Monday, March 31, 2008

Democrats: Act now on foreclosure crisis - Mar. 31, 2008

NEW YORK (CNNMoney.com) -- Senate Democratic leaders charged Monday that more needs to be done, and quickly, to address the foreclosure crisis that is sucking down the nation's economy.

On a conference call, Sen. Harry Reid, D-Nev., and Sen. Christopher Dodd, D-Conn., pledged to try to force a vote this week on legislation designed to help Americans remain in their homes.

"This is a pivotal week," said Dodd, the chairman of the Senate Banking Committee. "Failure to act is not an option. The problem is growing more serious by the hour and any delay is putting more homeowners in jeopardy."

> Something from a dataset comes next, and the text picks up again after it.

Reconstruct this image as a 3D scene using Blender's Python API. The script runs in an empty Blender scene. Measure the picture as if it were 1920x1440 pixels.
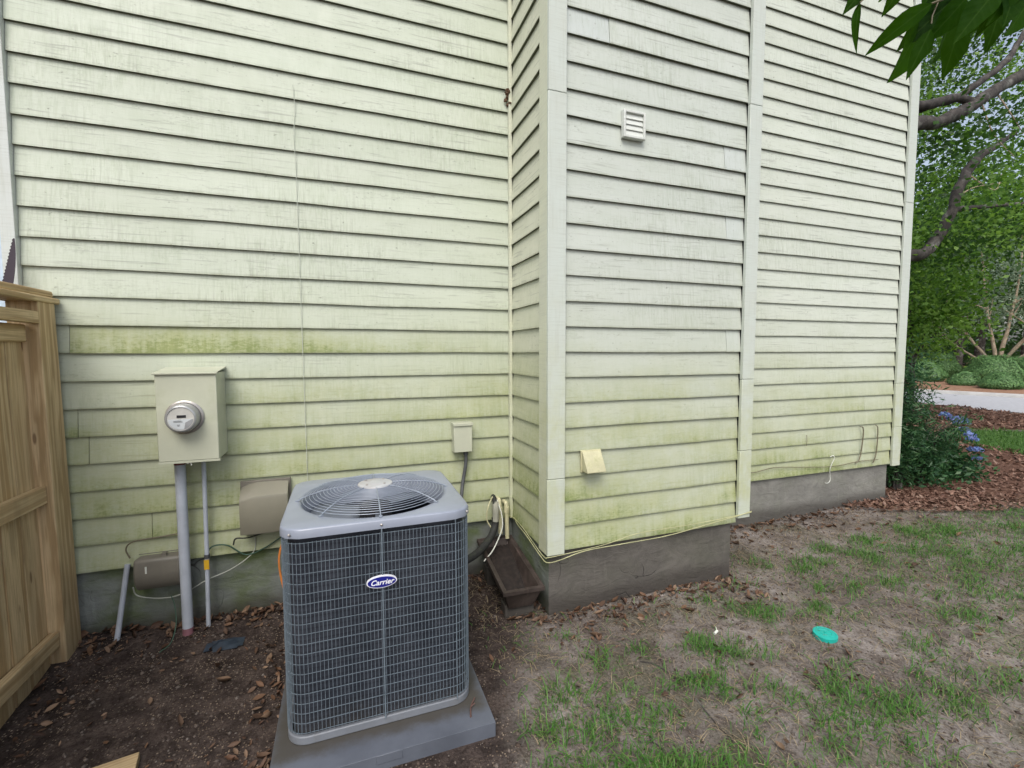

Senate Democrats will try to win consideration for their Foreclosure Prevention Act, a bill aimed at helping families avoid foreclosure and to aiding the recovery of communities already harmed by the crisis. Republicans blocked an earlier attempt to debate the bill last month.

Dodd stressed the willingness of Congressional Democrats to work with Republicans to pass meaningful legislation, saying, "We welcome ideas from the other side. This is not a partisan issue. Our economy is in trouble."

Republicans indicate they're aware of the situation.

"It's going to be an important week on the committee," said Steve Wymer, an aide to Sen. Wayne Allard. "Senator Allard has always worked well with the Chair."

But Reid, the Senate Majority Leader, said that, up until the past few days, the White House has been unresponsive. The administration has repeatedly stood behind voluntary foreclosure rescue plans from lenders, rather than backing a comprehensive government-led assault.

And, "The Republicans in the Senate have stopped us from going forward with legislation, [but that] hands-off approach doesn't work," he said.

Reid also contrasted the administration's position with its quick action in helping out the struggling investment bank, Bear Stearns. "The federal government has provided assistance to Wall Street," he said. "Now, Congress must turn its attention to Main Street."

The mortgage crisis has extended well beyond the subprime loans that triggered it, according to Dodd.

He cited Bank of America in saying the situation will worsen later this year as rates reset for a record $362 billion in subprime, adjustable rate mortgages. Many will adjust to unaffordable levels for borrowers.

Dodd said that will lift already record foreclosure rates and further harm an economy which he believes is already in recession.

"Remember, this economic crisis has as its center a housing crisis," he said. "And the center of the housing crisis is the foreclosure crisis."

Both senators dismissed Treasury Secretary Henry Paulson's initiative, also announced Monday, to overhaul bank regulation in order to avoid future mortgage debacles. They said the reforms are welcome but will do nothing to address current problems.

"To talk about overhauling the regulatory system is a wonderful idea," said Dodd. "But, frankly, it doesn't relate to the issues that we're grappling with here, and the problems we've got to confront."

Dodd disputed the idea that earlier reform would have enabled the nation to avoid the foreclosure crisis. "That has nothing to do with it," he said.

The regulatory bodies have had the authority to regulate lending standards for years, according to Dodd, and simply chose not to.

"The failure is leadership, the failure of the administration to utilize the tools they've been given over the years to deal with the very practices that caused this problem.," he said. "That's the problem here, not reorganization of the regulatory system."

According to Wymer, however, regulation simply fell behind the vast and swift-moving changes in the financial markets.

Innovations in packaging, repackaging and marketing mortgage backed securities have left regulators to play catch up, the GOP aide said.

Speaking along with the senators was Jared Bernstein, an economist for the Economic Policy Institute, a liberal Washington think tank, who said any solution to the crisis should contain a three-pronged approach.

Help should not go to speculators; it should be funneled only to deserving homeowners, according to Bernstein. And he said aid should be given in ways that help markets quickly find their bottoms by encouraging mortgage servicers to lower mortgage balances to actual market values.

Solutions should also be structured conservatively so that good money will not be thrown after bad, in an effort to get into and out of the correction rapidly, Bernstein added.

"The big problem we're facing now is that the housing market has a unique characteristic," said Bernstein. "It takes a long time for price corrections to occur there, and the market can't clear until this correction is complete."

Plans like Dodd's, which calls for dropping mortgage balances down to what the homes are worth, facilitate the needed correction, according to Bernstein.